C fscanf to read each word from a file not working

Question

I already know how read word by word from a file (using fgets then strok each other), however itd like to find the simplest way and from what Ive seen fscanf, should work.

If fscanf will allocate the pointer of a word inside array[i], why is it not storing anything.

Natural Reader is
john make tame
michael george meier
Bonus Second pass

Im expecting

word = Natural
word = reader
word = is
word = john
...
word = pass

int main(int argc, char *argv[]) {
   FILE *file = fopen(argv[1], "r");
   int ch;
   int count = 0;
   while ((ch = fgetc(file)) != EOF){
      if (ch == '\n' || ch == ' ')
         count++;
   }
   fseek(file, 0, SEEK_END);
   size_t size = ftell(file);
   fseek(file, 0, SEEK_SET);
   char** words = calloc(count, size * sizeof(char*) +1 );
   int i = 0;
   int x = 0;
   char ligne [80];

   while(fscanf(file, "%s", words[i]) != EOF ){ //or != 1
      printf("%s\n", words[i]);
      i++;
   }

   free(words);
   fclose(file);
   return 0;
}

Answer 1

char** words = calloc(count, size * sizeof(char*) +1 ); is not what you'd want, size is the number of total bytes in the file, by using sizeof(char*) you are multiplying the size you need by the size of a pointer, which will likely give you 8 + 1 times more space than you need, take a good look at calloc manual, the first parameter is the number of items, the second is the size of each item.

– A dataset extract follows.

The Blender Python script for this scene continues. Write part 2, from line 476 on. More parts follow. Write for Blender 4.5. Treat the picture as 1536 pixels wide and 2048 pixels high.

It will also not give you a 2D array, for that you would need to get the size of each word and allocate each line with the needed space, this would be an obvious overkill just to print the words.

If you want to to read a file to the end word by word and only print the words, you don't need all that, you can use only fscanf:

#include <stdio.h>
#include <stdlib.h>

int main(int argc, char** argv) {
    
    if(argc > 1){

        FILE* file = fopen(argv[1], "r"); 
        
        if(file == NULL){
            return EXIT_FAILURE;       
        }

        char word[100];
    
        while(fscanf(file, "%99s", word) > 0){
            printf("%s\n", word);
        }

        fclose(file);
    }
}

Note that you should validate fopen return and also check the number command line arguments, if you are to use malloc, also check its return value.

Notice that I added a width specifier in fscanf, this avoids potential buffer overflow.

Answer 2

Short answer: because calloc does not support allocating memory for 2D arrays and the words pointer ends up not working as expected.

Long answer: the call

char** words = calloc(count, size * sizeof(char*) +1 );

allocates some memory, fills it with zeros and stores its address at words. The value of words[i] is then defined as "whatever sits in the memory at the position words+i*sizeof(char*)". In your case that is zeros, which become NULL when they are interpreted as a pointer. fscanf requires some valid memory to store whatever it fetches from the file, so when it gets words[i] it detects that it's a NULL and refuses to write anything there. Then you read from there with printf and get a segfault.

For your code to work as intended, you need to dynamically allocate a 2D array of chars. That can be done either by allocating a 1D array of pointers to char and populating it with pointers to 1D arrays of chars (see methods 2 and 4 here), or by using variable length arrays (Jens Gustedt's answer here).

Or, you could try to avoid using a dynamic 2D array in C. That's what I do unless I absolutely have to. For example, you could replace char words[X][Y] with a 1D array char words[X*Y], then obtain ith string of the array as words+i*Y.